Cualquier iniciativa es buena para intentar que el territorio rural español no dependa exclusivamente de la museización del campo. El término con el que el Javier Esparcia, catedrático de Análisis Geográfico Regional de la Universidad de Valencia, explica la tendencia de algunas zonas de Europa y de Canadá a acudir a los espacios rurales como si fuesen pequeños museos donde disfrutar de su petrificación a la deriva, y el deterioro del patrimonio cultural que en muchos de estos parajes son fantasmas ciegos a punto de disolverse en un golpe de nieve, un grito de viento o un incendio de sol. Pueblos que cuentan con algunos expertos en su defensa, como José María Pérez, presidente de la Fundación Santa María la Real del Patrimonio Histórico, convencido de que la crisis favorece un vuelco de la situación, y que hay gente que quiere cambiar el agobio de vivir en una ciudad por un pueblo. Especialmente profesionales liberales, habituados a realizar el 80% de su trabajo de manera online, que buscan converger su actividad intelectual con el cultivo del campo u otra gratificante actividad agraria.

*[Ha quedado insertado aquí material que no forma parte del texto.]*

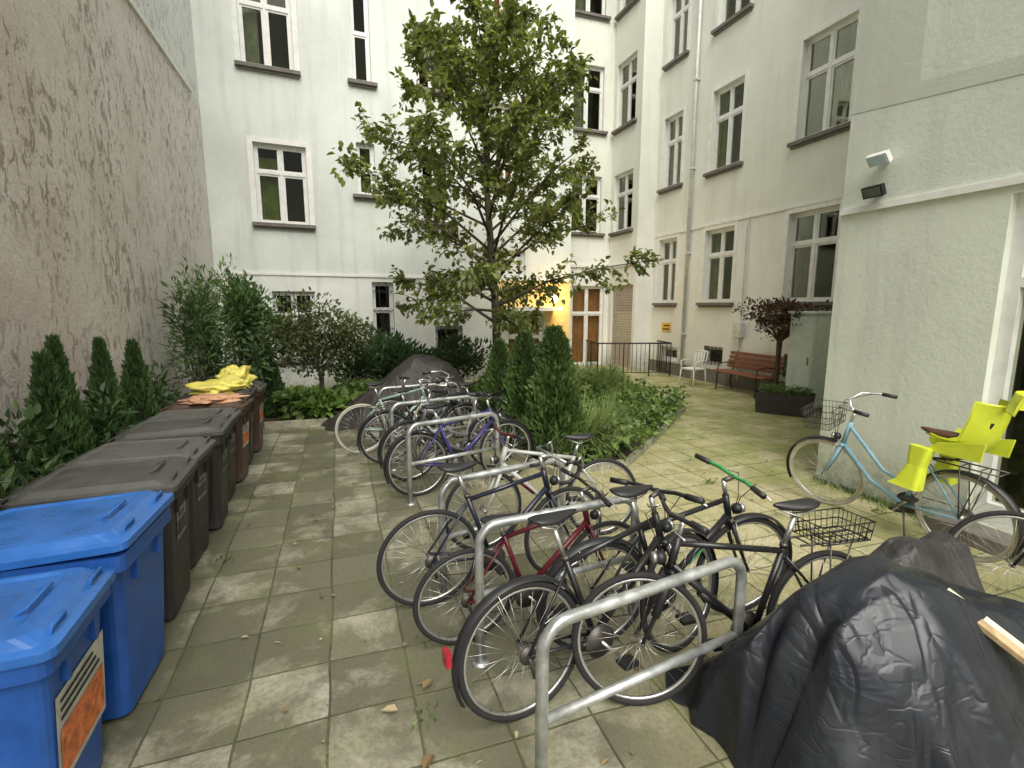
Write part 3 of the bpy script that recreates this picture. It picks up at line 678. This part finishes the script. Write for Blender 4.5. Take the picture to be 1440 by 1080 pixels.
# ------------------------------------------------------------ bicycles
M_tyre = simple('tyre', (.02, .02, .02), .8); M_cream = simple('cream_tyre', (.45, .42, .33), .8)
M_alu = simple('bike_metal', (.60, .60, .58), .3, .85, var=.2); M_bplast = simple('black_parts', (.02, .02, .022), .4)
M_redl = simple('red_reflector', (.40, .015, .03), .25); M_brown = simple('brown_leather', (.10, .045, .025), .5)
M_chrome_dark = simple('drivetrain', (.12, .11, .10), .45, .7)
def paint(name, col): return simple(name, col, .28, .0, var=.15, dirt=tuple(c * .5 + .03 for c in col))
def bike(name, rear, heading, col, bars='flat', fenders=False, rackb=False, step=False, tyre=None, sad=.95, wb=1.06, acc=None, lean=3, steer=0, rad=.345, cargo=None, basket=False, saddle=None, scale=1, refl=False):
    a = Acc(); ra = Vector((0, 0, rad)); fa = Vector((wb, 0, rad)); bb = Vector((.43, 0, .28)); s_top = Vector((.26, 0, .74)); ht = Vector((wb - .20, 0, .86)); hb = Vector((wb - .155, 0, .70))
    if bars == 'cruiser': ht = Vector((wb - .24, 0, .90)); hb = Vector((wb - .17, 0, .68))
    def wheel(c, T=None):
        old = a.T; a.T = old @ (T or Matrix.Identity(4)) @ Matrix.Translation(c)
        a.tube([(rad * .952 * cos(q), 0, rad * .952 * sin(q)) for q in [2 * pi * i / 48 for i in range(48)]], rad * .05, 1, 8, True)
        a.tube([(rad * .895 * cos(q), 0, rad * .895 * sin(q)) for q in [2 * pi * i / 48 for i in range(48)]], .010, 2, 6, True)
        a.tube([(0, -.05, 0), (0, .05, 0)], .016, 2, 8); a.tube([(0, -.065, 0), (0, .065, 0)], .007, 5, 6)
        for i in range(28):
            q = 2 * pi * i / 28; sy_ = .028 if i % 2 else -.028; q2 = q + (.45 if i % 4 < 2 else -.45)
            a.tube([(.02 * cos(q2), sy_, .02 * sin(q2)), (rad * .88 * cos(q), 0, rad * .88 * sin(q))], .0014, 2, 3)
        a.T = old
    def guard(c, a0, a1, T=None, mi=3):
        old = a.T; a.T = old @ (T or Matrix.Identity(4)) @ Matrix.Translation(c); vs = []; fs = []; n = 26
        for i in range(n + 1):
            q = radians(a0 + (a1 - a0) * i / n)
            for (w_, rr) in ((-.030, rad + .008), (-.018, rad + .020), (0, rad + .024), (.018, rad + .020), (.030, rad + .008)): vs.append((rr * cos(q), w_, rr * sin(q)))
        for i in range(n):
            for k in range(4): fs.append((i * 5 + k, i * 5 + k + 1, i * 5 + 6 + k, i * 5 + 5 + k))
        a.add(vs, fs, mi, True)
        for q in (a0 + 4, (a0 + a1) / 2 if abs(a1 - a0) > 150 else a1):
            q = radians(q)
            for s in (-1, 1): a.tube([(0, s * .05, 0), (rad * 1.02 * cos(q), s * .028, rad * 1.02 * sin(q))], .0025, 2, 4)
        a.T = old
    ax = (ht - hb).normalized(); S = Matrix.Translation(hb) @ Matrix.Rotation(radians(steer), 4, ax) @ Matrix.Translation(-hb)
    wheel(ra); wheel(fa, S)
    ft = .017
    if step:
        a.tube([hb, hb.lerp(bb, .45) + Vector((-.02, 0, -.10)), bb], .02, 0, 10); a.tube([ht + Vector((.01, 0, -.04)), ht.lerp(bb, .5) + Vector((-.06, 0, -.06)), Vector((.36, 0, .44))], .016, 0, 10)
    else:
        a.tube([s_top + Vector((.01, 0, -.02)), ht + Vector((.008, 0, -.03))], ft * .95, 0, 10); a.tube([hb + Vector((0, 0, .03)), bb], ft * 1.2, 0, 10)
        d_ = (bb - hb); a.tube([hb + d_ * .35, hb + d_ * .6], ft * 1.23, 7, 10)
    a.tube([bb, s_top], ft, 0, 10); a.tube([hb, ht], .021, 0, 10); a.tube([(bb.x, -.04, bb.z), (bb.x, .04, bb.z)], .022, 5, 10)
    for s in (-1, 1):
        a.tube([bb + Vector((0, s * .02, 0)), bb.lerp(ra, .5) + Vector((0, s * .045, 0)), ra + Vector((0, s * .06, 0))], .010, 0, 7)
        a.tube([s_top + Vector((-.005, s * .015, -.05)), s_top.lerp(ra, .5) + Vector((0, s * .045, 0)), ra + Vector((0, s * .06, 0))], .008, 0, 7)
    sp = s_top + (s_top - bb).normalized() * (sad - .05 - s_top.z); a.tube([s_top, sp], .0135, 2, 8); a.tube([s_top, s_top + Vector((-.003, 0, .02))], .021, 5, 8)
    def sf(p):
        t_ = (p.x + .14) / .28; w_ = .24 + .76 * max(0, min(1, 1 - t_)) ** 1.1; p = p.copy(); p.y *= w_; p.z *= (1.0 if p.z > 0 else .6); p.z += .02 * (abs(t_ - .5) * 2) ** 2; return p
    a.ell(sp + Vector((0, 0, .045)), (.14, .085, .032), 4, 16, 10, sf)
    for s in (-1, 1): a.tube([sp + Vector((.09, s * .012, .035)), sp + Vector((0, s * .022, .0)), sp + Vector((-.09, s * .04, .035))], .004, 2, 5)
    old = a.T; a.T = old @ S
    for s in (-1, 1): a.tube([hb + Vector((0, s * .03, -.01)), hb.lerp(fa, .6) + Vector((-.008, s * .045, 0)), fa + Vector((0, s * .05, 0))], [.015, .012, .009], 0 if bars != 'susp' else 3, 8)
    a.tube([hb + Vector((0, -.045, -.012)), hb + Vector((0, .045, -.012))], .017, 0, 8)
    up = ht + ax * .10; a.tube([ht, up], .014, 2, 8)
    if bars in ('flat', 'susp'):
        st = up + Vector((.07, 0, .02)); a.tube([up, st], .015, 5, 8); pts = [st + Vector((-.05, -.30, .02)), st + Vector((-.01, -.12, .015)), st, st + Vector((-.01, .12, .015)), st + Vector((-.05, .30, .02))]
        a.tube(pts, .012, 7, 8)
        for s in (-1, 1):
            a.tube([st + Vector((-.032, s * .2, .018)), st + Vector((-.052, s * .31, .02))], .017, 3, 10)
            a.tube([st + Vector((-.0, s * .16, .0)), st + Vector((.045, s * .2, -.02)), st + Vector((.03, s * .28, -.03))], .005, 2, 5)
            a.tube([st + Vector((0, s * .16, 0)), st + Vector((.10, s * .08, -.02)), st + Vector((.06, s * .01, -.14)), hb + Vector((.03, 0, .02))], .0028, 3, 4)
        if bars == 'susp':
            for s in (-1, 1): a.tube([hb + Vector((0.01, s * .045, -.02)), hb.lerp(fa, .6) + Vector((0, s * .055, 0))], .022, 3, 8)
    elif bars == 'drop':
        st = up + Vector((.09, 0, 0)); a.tube([up, st], .014, 2, 8); a.tube([st + Vector((0, -.19, 0)), st + Vector((0, .19, 0))], .012, 2, 8)
        for s in (-1, 1):
            b0 = st + Vector((0, s * .19, 0)); a.tube([b0, b0 + Vector((.07, s * .01, .0)), b0 + Vector((.105, s * .01, -.04)), b0 + Vector((.09, s * .01, -.10)), b0 + Vector((.03, s * .01, -.135)), b0 + Vector((-.05, s * .01, -.135))], .014, 3, 8)
            a.tube([b0 + Vector((.09, s * .01, .0)), b0 + Vector((.12, 0, .03)), b0 + Vector((.14, 0, -.03)), b0 + Vector((.13, 0, -.09))], .008, 2, 6)
            a.tube([b0 + Vector((.11, 0, .01)), st + Vector((.12, s * .06, .10)), st + Vector((.05, 0, .02)), hb + Vector((.03, 0, 0))], .0028, 3, 4)
    else:
        st = up + Vector((.03, 0, .05)); a.tube([up, st], .013, 2, 8)
        for s in (-1, 1):
            a.tube([st, st + Vector((.05, s * .09, .04)), st + Vector((.0, s * .22, .07)), st + Vector((-.12, s * .27, .06)), st + Vector((-.24, s * .28, .04))], .011, 2, 8)
            a.tube([st + Vector((-.14, s * .273, .058)), st + Vector((-.25, s * .283, .04))], .017, 3, 10)
            a.tube([st + Vector((-.08, s * .25, .06)), st + Vector((.10, s * .12, .02)), hb + Vector((.06, 0, .05)), hb], .003, 3, 4)
    a.ell(hb + Vector((.05, 0, .06)), (.035, .035, .035), 3, 10, 8); a.tube([hb + Vector((.07, 0, .06)), hb + Vector((.09, 0, .06))], .03, 2, 10)
    if basket:
        bc = hb + Vector((.16, 0, .16))
        for z in (0, .06, .12, .18): k = 1 + z * .8; a.tube([bc + Vector((x * k, y * k, z)) for x, y in ((-.11, -.15), (.11, -.15), (.11, .15), (-.11, .15))], .004, 5, 4, True)
        for i in range(9):
            for s in (-1, 1):
                f = -1 + i / 4; a.tube([bc + Vector((.11 * s, .15 * f, 0)), bc + Vector((.126 * s, .172 * f, .18))], .0025, 5, 3); a.tube([bc + Vector((.11 * f, .15 * s, 0)), bc + Vector((.126 * f, .172 * s, .18))], .0025, 5, 3)
                a.tube([bc + Vector((-.11, .15 * f, 0)), bc + Vector((.11, .15 * f, 0))], .0025, 5, 3)
    a.T = old
    a.tube([(bb.x, -.055, bb.z), (bb.x, -.05, bb.z)], .085, 5, 22); a.tube([(bb.x + .088 * cos(q), -.0525, bb.z + .088 * sin(q)) for q in [2 * pi * i / 22 for i in range(22)]], .005, 5, 4, True)
    cr = Vector((.12, 0, -.12)); a.tube([bb + Vector((0, -.06, 0)), bb + cr + Vector((0, -.075, 0))], .010, 2, 7); a.tube([bb + Vector((0, .05, 0)), bb - cr + Vector((0, .075, 0))], .010, 2, 7)
    for s, cc in ((-1, cr), (1, -cr)): q = bb + cc + Vector((0, s * .12, 0)); a.box(q + Vector((-.045, -.04, -.012)), q + Vector((.045, .04, .012)), 3)
    a.tube([(0, -.052, rad), (0, -.045, rad)], .045, 5, 16)
    a.tube([(bb.x, -.0525, bb.z + .088), (0, -.05, rad + .045)], .004, 5, 4); a.tube([(bb.x, -.0525, bb.z - .088), (.03, -.05, rad - .11), (0, -.05, rad - .045)], .004, 5, 4)
    a.tube([(0, -.055, rad), (.02, -.055, rad - .06), (.03, -.055, rad - .12)], .010, 5, 6)
    a.tube([(.40, .04, .26), (.33, .12, .02)], .008, 5, 6)
    if fenders: guard(ra, 20, 205); guard(fa, -25, 110, S)
    if rackb:
        z = rad * 2 + .07
        for s in (-1, 1): a.tube([(.20, s * .05, z), (-.22, s * .06, z)], .006, 5, 6); a.tube([(-.12, s * .06, z), (0, s * .065, rad)], .005, 5, 5); a.tube([(.02, s * .06, z), (0, s * .065, rad)], .005, 5, 5)
        for x_ in (-.22, -.1, .02, .14): a.tube([(x_, -.06, z), (x_, .06, z)], .005, 5, 5)
    if cargo == 'basket':
        z = rad * 2 + .08
        for zz in (0, .05, .10):
            k = 1 + zz; a.tube([(-.04 + x * k, y * k, z + zz) for x, y in ((-.15, -.10), (.15, -.10), (.15, .10), (-.15, .10))], .004, 3, 4, True)
        for i in range(9):
            f = -1 + i / 4
            for s in (-1, 1): a.tube([(-.04 + .15 * f, .10 * s, z), (-.04 + .165 * f, .11 * s, z + .10)], .0025, 3, 3); a.tube([(-.04 + .15 * s, .10 * f, z), (-.04 + .165 * s, .11 * f, z + .10)], .0025, 3, 3)
            a.tube([(-.04 + .15 * f, -.10, z), (-.04 + .15 * f, .10, z)], .0025, 3, 3)
    if refl: a.box((-rad - .055, -.028, rad + .06), (-rad - .03, .028, rad + .13), 6)
    ob = a.obj(name, [col, tyre or M_tyre, M_alu, M_bplast, saddle or M_bplast, M_chrome_dark, M_redl, acc or M_bplast])
    ob.scale = (scale,) * 3
    ob.rotation_euler = (radians(lean), 0, radians(heading)); ob.location = (rear[0], rear[1], 0); return ob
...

Estoy seguro de que estos neo rurales son la solución al despoblamiento del campo y al fracaso de las ciudades creativas que soñó Richard Florida, quien advierte que la desaparición de la clase media, junto con la pobreza persistente que nos cerca, convertirán las urbes en zonas de riqueza blindadas y en barrios hacinados, inseguros y con el bienestar averiado indefinidamente. No es extraño que muchos se adelanten al futuro del retorno a un territorio rural en el que librarse del estrés y sus frustraciones, respirar de nuevo, tener una mejor medida de la vida y del tiempo y donde ser pueblo consista en ser forasteros dispuestos a besar los labios de los fantasmas para despertar la felicidad tranquila de construirse una historia y su naturaleza humana.